1Th 2:9-12  “For ye remember, brethren, our labour and travail: for labouring night and day, because we would not be chargeable unto any of you, we preached unto you the gospel of God. Ye are witnesses, and God also, how holily and justly and unblameably we behaved ourselves among you that believe: As ye know how we exhorted and comforted and charged every one of you, as a father doth his children, That ye would walk worthy of God, who hath called you unto his kingdom and glory.”

Paul made the statement in 2Co 12:15 that he would “very gladly spend and be spent” for the church. Verse nine under consideration here shows us that Paul was of the same mind with the Thessalonian brethren. The brothers that were with Paul obviously felt the same way by Paul’s expression “we would not be chargeable.” Instead of being concerned about getting proper recognition or recompense, these men were more interested in encouraging and consoling the church.

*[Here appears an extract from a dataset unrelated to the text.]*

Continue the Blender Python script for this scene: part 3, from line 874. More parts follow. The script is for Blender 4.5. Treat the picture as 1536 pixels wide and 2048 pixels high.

Those who are truly dedicated to serving God are willing to do whatever is necessary in order to be of the greatest benefit to the Lord’s people. If that means laboring night and day at a secular job so as to not be a burden (chargeable) to the church, then we will do that. By the same token, if it means putting ourselves at the churches disposal (per their request) day and night, then we will do that. Rest assured that any who are only feigning this devotion to the church of God will be exposed to the believer.

Paul said that the church was witness (bearing record) to their pure, dedicated service to the gospel of God. However, we know that men can sometimes be deceived (at least for a while). This is why Paul called another to record concerning what they did and why they did it. God is also witness (bearing record) of the reason for our service and whether we are seeking to serve God or self.

When I was a child, my natural father did his very best to teach me to be a good, morally upright citizen. Sometimes that required some strict requirements and sometimes it only required a word of encouragement. Either way, he was faithful to do what was necessary. He was not doing it because of what people might think of him or how he might be treated. His purpose was so that I might know and do what was right and that I might have that reputation with those I lived among.

Paul told the Thessalonians that they felt toward them as a father does his children. As ministers of God’s word, we need to have this same protective affection toward the household of faith. Our instruction and encouragement should not be based on how it reflects on us, but how it benefits them and honors God. As a child, there were times that my father’s requirements seemed too great for me, but he was always there to teach, encourage, and demonstrate as necessary.

Paul seems to set something forth here that at first glance would almost give us a moment of panic. How am I supposed to ever walk (behave) worthy of God? The answer is right there before us. We walk worthy of God because He has called us unto His kingdom and glory. It is not about what the minister wants: it is about what God has enabled us to do.

God has called us. The Greek word rendered as “called” not only carries the idea of being bidden, but also indicates being surnamed (see Strong’s). A surname is a family name. In calling us by His family name, He has enabled us to partake of His kingdom and glory here.

May we give God praise (and not man) that He gives us the knowledge through His gospel and the power through the Holy Ghost to walk worthy of Him!